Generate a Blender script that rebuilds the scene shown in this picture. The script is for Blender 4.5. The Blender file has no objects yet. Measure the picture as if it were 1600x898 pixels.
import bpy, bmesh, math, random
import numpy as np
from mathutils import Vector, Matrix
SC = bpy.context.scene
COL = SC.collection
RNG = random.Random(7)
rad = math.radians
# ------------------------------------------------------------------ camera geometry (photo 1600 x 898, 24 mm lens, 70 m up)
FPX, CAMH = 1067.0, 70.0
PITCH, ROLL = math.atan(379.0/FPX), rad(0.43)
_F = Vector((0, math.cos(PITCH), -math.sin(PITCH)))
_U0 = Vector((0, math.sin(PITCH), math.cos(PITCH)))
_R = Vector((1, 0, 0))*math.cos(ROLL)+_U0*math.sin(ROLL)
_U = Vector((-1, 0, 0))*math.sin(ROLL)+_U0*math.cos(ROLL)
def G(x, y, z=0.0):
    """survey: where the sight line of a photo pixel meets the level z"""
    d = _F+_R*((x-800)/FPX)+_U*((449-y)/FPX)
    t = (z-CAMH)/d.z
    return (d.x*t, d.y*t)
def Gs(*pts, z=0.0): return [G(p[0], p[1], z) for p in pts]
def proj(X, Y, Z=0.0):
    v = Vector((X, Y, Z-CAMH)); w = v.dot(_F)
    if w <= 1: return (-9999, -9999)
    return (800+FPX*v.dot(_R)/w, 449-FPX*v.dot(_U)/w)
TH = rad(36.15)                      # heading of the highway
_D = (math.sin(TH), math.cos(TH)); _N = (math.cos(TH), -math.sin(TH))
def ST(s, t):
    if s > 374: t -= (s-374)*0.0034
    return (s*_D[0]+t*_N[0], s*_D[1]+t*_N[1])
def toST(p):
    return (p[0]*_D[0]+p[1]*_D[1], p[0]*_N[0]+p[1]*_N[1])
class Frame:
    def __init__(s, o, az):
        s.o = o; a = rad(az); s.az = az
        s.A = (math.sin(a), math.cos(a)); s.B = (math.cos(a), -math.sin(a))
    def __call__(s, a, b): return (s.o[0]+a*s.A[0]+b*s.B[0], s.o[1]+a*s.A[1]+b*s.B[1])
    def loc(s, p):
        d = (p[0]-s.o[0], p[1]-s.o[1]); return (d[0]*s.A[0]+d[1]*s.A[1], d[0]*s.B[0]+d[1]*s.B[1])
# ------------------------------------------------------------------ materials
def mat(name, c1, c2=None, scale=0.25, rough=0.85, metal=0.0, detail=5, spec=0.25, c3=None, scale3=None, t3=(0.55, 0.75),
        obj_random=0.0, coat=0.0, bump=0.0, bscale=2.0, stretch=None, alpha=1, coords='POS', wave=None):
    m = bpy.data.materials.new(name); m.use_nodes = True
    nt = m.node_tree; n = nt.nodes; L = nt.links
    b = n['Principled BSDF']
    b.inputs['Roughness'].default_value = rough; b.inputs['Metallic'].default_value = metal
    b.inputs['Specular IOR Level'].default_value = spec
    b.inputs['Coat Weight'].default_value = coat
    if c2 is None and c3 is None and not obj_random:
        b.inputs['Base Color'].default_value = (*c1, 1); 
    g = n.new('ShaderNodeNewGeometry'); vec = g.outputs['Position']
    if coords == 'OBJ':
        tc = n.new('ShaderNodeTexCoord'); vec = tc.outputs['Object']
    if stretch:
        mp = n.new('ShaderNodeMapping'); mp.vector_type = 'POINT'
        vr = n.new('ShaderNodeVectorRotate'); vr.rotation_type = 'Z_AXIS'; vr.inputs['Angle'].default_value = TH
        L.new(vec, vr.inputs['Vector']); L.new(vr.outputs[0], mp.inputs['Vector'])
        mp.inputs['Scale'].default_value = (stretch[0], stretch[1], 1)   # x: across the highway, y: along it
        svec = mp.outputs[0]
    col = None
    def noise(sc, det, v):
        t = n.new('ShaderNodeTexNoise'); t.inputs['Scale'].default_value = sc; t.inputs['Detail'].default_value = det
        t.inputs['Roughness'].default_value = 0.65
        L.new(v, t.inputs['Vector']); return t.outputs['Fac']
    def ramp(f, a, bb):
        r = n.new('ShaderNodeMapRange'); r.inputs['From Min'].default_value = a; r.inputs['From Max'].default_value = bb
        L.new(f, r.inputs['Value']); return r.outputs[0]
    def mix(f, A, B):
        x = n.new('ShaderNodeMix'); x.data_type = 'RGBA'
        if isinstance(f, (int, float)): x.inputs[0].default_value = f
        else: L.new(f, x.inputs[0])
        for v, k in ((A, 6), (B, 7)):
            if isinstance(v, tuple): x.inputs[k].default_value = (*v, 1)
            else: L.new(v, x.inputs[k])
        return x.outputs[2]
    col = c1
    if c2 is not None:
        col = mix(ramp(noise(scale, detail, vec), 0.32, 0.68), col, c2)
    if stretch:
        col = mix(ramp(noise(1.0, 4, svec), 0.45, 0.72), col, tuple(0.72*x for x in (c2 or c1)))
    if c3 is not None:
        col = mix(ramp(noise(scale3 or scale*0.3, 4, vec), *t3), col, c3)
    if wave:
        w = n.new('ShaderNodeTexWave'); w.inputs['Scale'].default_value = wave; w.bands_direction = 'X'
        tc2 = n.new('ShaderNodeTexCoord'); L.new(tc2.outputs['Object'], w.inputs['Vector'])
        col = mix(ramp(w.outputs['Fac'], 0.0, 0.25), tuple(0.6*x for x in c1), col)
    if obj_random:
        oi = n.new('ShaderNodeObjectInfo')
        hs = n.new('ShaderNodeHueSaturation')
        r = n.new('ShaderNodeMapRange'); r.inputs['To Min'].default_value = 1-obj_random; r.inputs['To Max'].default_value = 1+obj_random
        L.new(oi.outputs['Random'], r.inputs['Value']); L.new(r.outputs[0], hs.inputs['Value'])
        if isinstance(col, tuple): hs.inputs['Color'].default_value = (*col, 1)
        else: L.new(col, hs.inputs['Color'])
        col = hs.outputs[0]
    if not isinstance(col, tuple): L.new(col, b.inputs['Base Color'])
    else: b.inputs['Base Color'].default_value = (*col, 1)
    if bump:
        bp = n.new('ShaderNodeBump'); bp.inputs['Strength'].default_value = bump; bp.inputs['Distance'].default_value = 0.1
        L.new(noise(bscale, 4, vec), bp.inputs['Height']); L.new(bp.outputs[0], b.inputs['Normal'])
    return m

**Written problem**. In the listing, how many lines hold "scene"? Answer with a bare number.

**Response to this exercise**. 2